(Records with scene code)
========================================================================

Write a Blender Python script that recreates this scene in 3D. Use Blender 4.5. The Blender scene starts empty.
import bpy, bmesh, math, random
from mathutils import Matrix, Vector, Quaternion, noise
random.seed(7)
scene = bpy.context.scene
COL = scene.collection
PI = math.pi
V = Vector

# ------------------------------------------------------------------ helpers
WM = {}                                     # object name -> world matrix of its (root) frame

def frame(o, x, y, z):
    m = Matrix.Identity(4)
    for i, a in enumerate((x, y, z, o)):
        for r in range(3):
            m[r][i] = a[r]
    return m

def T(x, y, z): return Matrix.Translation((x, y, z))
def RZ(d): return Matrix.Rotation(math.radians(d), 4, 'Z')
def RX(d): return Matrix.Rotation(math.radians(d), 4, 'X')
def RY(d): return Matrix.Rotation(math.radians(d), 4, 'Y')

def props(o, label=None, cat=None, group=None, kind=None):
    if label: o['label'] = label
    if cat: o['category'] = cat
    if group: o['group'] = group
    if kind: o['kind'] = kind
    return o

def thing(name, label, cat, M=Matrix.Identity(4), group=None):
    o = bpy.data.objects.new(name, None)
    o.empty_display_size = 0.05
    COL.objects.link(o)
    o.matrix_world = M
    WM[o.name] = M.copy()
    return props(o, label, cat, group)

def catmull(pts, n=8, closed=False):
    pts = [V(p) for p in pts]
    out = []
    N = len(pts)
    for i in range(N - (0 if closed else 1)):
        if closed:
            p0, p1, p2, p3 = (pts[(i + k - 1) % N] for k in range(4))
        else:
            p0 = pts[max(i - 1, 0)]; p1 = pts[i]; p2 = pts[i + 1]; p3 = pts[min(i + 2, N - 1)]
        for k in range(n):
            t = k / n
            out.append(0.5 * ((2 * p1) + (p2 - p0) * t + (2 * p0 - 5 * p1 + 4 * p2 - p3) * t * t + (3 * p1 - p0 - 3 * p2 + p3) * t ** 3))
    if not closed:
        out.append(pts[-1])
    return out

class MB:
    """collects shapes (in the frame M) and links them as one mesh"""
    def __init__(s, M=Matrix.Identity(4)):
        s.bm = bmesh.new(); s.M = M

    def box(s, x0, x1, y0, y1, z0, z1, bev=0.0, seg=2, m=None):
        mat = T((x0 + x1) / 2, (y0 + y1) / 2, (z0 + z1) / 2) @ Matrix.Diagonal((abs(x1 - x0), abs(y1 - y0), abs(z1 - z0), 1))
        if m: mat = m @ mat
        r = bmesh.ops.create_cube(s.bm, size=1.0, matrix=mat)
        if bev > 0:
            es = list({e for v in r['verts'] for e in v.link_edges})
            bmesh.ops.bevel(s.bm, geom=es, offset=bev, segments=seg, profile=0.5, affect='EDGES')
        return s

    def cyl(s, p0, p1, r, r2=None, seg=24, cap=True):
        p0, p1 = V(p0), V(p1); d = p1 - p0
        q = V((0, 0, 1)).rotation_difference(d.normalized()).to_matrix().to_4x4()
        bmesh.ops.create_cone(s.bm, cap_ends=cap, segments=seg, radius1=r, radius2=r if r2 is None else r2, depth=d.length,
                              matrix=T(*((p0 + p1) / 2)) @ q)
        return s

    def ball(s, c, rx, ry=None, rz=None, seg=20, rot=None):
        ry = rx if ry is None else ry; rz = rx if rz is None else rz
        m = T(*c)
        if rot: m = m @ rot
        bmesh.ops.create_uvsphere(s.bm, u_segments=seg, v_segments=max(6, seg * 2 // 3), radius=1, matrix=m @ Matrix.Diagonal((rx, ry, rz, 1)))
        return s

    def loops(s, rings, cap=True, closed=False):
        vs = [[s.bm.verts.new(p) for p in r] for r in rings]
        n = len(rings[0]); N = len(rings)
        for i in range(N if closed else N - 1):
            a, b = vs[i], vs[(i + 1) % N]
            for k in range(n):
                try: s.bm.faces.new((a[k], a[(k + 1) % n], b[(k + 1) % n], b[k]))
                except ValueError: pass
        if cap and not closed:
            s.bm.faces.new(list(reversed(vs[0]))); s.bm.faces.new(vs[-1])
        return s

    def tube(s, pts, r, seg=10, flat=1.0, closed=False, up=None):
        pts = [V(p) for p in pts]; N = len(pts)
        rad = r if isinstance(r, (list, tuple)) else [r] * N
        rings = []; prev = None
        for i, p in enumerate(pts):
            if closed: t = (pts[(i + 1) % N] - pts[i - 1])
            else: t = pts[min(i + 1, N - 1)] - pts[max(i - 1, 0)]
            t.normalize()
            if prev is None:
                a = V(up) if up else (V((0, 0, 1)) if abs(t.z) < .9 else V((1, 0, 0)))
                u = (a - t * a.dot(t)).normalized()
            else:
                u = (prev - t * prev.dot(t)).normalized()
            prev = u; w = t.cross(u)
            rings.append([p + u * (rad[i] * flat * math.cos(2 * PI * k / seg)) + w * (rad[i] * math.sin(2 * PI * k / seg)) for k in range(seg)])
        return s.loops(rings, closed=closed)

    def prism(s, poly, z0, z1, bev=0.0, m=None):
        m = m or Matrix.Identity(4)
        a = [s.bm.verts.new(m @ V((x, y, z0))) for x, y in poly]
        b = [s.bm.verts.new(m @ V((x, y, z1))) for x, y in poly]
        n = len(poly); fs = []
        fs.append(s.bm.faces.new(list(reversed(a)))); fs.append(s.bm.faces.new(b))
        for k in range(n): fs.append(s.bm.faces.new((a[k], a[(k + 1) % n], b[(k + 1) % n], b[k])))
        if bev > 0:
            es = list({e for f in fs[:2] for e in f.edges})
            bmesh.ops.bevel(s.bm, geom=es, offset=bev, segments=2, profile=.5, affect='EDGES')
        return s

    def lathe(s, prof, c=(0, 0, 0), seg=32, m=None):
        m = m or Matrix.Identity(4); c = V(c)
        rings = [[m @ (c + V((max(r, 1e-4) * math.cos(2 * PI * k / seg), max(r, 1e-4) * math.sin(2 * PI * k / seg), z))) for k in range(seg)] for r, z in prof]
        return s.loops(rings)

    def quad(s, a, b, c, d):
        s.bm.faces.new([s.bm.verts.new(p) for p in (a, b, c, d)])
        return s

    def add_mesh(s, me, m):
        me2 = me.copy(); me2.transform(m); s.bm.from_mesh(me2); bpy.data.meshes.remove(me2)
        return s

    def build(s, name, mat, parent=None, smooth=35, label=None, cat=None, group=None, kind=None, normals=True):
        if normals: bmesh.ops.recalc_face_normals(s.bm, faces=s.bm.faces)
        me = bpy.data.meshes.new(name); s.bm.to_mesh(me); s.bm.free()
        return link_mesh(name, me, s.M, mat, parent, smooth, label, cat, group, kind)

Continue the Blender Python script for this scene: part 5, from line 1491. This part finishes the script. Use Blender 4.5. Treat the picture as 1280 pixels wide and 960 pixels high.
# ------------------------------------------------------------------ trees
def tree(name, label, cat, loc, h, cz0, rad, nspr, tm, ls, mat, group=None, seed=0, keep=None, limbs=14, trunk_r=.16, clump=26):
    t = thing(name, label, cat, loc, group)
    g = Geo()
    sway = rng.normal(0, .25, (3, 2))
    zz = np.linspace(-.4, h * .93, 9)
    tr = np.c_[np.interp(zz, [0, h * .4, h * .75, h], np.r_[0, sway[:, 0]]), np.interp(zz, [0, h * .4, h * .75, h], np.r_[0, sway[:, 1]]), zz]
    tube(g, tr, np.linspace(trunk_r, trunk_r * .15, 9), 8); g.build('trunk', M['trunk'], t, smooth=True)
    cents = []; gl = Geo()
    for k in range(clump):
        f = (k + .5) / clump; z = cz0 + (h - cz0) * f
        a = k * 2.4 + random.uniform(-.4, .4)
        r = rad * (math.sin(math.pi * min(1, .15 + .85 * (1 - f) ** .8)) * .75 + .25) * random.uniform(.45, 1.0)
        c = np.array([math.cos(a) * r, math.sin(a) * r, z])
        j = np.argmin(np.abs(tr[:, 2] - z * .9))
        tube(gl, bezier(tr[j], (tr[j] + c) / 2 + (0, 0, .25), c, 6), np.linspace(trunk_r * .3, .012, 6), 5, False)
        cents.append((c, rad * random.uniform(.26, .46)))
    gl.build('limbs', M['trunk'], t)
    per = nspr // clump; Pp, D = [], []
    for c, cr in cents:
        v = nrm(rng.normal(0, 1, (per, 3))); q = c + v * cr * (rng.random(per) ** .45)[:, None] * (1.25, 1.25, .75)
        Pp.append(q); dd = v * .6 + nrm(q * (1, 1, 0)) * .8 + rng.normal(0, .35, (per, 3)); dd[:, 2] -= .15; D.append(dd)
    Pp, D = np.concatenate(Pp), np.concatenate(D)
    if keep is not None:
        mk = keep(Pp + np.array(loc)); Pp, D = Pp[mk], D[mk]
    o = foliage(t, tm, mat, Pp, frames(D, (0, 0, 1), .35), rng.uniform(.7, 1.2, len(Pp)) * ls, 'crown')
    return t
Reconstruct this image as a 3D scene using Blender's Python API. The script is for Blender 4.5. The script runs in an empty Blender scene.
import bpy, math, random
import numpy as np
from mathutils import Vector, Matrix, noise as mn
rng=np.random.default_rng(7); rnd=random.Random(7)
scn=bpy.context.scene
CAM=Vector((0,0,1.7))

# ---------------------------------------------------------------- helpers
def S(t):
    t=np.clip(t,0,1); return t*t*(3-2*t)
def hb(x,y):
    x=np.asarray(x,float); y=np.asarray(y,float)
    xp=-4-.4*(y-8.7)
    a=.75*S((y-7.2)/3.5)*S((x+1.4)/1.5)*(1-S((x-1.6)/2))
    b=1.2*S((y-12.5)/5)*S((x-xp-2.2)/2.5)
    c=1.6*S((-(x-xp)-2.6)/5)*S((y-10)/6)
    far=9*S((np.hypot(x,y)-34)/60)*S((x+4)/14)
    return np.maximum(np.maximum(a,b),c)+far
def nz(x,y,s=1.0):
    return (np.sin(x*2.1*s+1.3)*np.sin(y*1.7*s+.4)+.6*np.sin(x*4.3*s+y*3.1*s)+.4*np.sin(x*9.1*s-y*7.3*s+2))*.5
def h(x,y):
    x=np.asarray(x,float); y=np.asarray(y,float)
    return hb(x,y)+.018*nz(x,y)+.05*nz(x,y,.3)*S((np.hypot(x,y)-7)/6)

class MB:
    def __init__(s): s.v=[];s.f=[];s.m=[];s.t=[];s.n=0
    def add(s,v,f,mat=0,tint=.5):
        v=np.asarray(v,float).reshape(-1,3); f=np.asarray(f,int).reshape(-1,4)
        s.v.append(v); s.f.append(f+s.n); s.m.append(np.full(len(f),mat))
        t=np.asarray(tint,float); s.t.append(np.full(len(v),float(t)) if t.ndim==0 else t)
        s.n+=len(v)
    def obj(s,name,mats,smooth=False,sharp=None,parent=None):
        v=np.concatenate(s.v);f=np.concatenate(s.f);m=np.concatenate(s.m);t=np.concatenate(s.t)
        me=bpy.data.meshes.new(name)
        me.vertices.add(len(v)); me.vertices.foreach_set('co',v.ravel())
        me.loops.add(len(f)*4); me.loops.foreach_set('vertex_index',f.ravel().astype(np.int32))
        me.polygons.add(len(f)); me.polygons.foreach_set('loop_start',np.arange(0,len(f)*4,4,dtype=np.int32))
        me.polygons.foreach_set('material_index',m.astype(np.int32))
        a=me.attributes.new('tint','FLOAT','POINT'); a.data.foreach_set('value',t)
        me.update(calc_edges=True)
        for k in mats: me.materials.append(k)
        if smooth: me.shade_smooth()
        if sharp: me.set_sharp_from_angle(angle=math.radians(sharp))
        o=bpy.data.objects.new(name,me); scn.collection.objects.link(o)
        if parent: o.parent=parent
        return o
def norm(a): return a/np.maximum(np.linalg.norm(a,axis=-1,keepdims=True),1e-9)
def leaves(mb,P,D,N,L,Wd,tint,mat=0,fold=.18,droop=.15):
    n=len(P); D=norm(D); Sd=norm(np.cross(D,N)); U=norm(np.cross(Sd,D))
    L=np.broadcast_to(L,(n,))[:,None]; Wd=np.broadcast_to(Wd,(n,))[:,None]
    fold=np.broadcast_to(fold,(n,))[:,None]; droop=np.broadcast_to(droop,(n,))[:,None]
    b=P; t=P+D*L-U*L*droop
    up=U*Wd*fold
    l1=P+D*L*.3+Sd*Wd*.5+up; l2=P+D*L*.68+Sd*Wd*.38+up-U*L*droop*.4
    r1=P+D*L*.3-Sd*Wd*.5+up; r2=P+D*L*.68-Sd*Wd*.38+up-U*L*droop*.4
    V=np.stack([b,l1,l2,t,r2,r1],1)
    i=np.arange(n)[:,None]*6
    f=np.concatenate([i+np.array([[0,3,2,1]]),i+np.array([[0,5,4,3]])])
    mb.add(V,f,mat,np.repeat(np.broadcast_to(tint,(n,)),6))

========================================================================

■ Exercise instructions
Please print the material above exactly as it appears, from its first line through the line containing "return props(o, label, cat, group)", inclusive, and stop there.

■ Exercise solution
Write a Blender Python script that recreates this scene in 3D. Use Blender 4.5. The Blender scene starts empty.
import bpy, bmesh, math, random
from mathutils import Matrix, Vector, Quaternion, noise
random.seed(7)
scene = bpy.context.scene
COL = scene.collection
PI = math.pi
V = Vector

# ------------------------------------------------------------------ helpers
WM = {}                                     # object name -> world matrix of its (root) frame

def frame(o, x, y, z):
    m = Matrix.Identity(4)
    for i, a in enumerate((x, y, z, o)):
        for r in range(3):
            m[r][i] = a[r]
    return m

def T(x, y, z): return Matrix.Translation((x, y, z))
def RZ(d): return Matrix.Rotation(math.radians(d), 4, 'Z')
def RX(d): return Matrix.Rotation(math.radians(d), 4, 'X')
def RY(d): return Matrix.Rotation(math.radians(d), 4, 'Y')

def props(o, label=None, cat=None, group=None, kind=None):
    if label: o['label'] = label
    if cat: o['category'] = cat
    if group: o['group'] = group
    if kind: o['kind'] = kind
    return o

def thing(name, label, cat, M=Matrix.Identity(4), group=None):
    o = bpy.data.objects.new(name, None)
    o.empty_display_size = 0.05
    COL.objects.link(o)
    o.matrix_world = M
    WM[o.name] = M.copy()
    return props(o, label, cat, group)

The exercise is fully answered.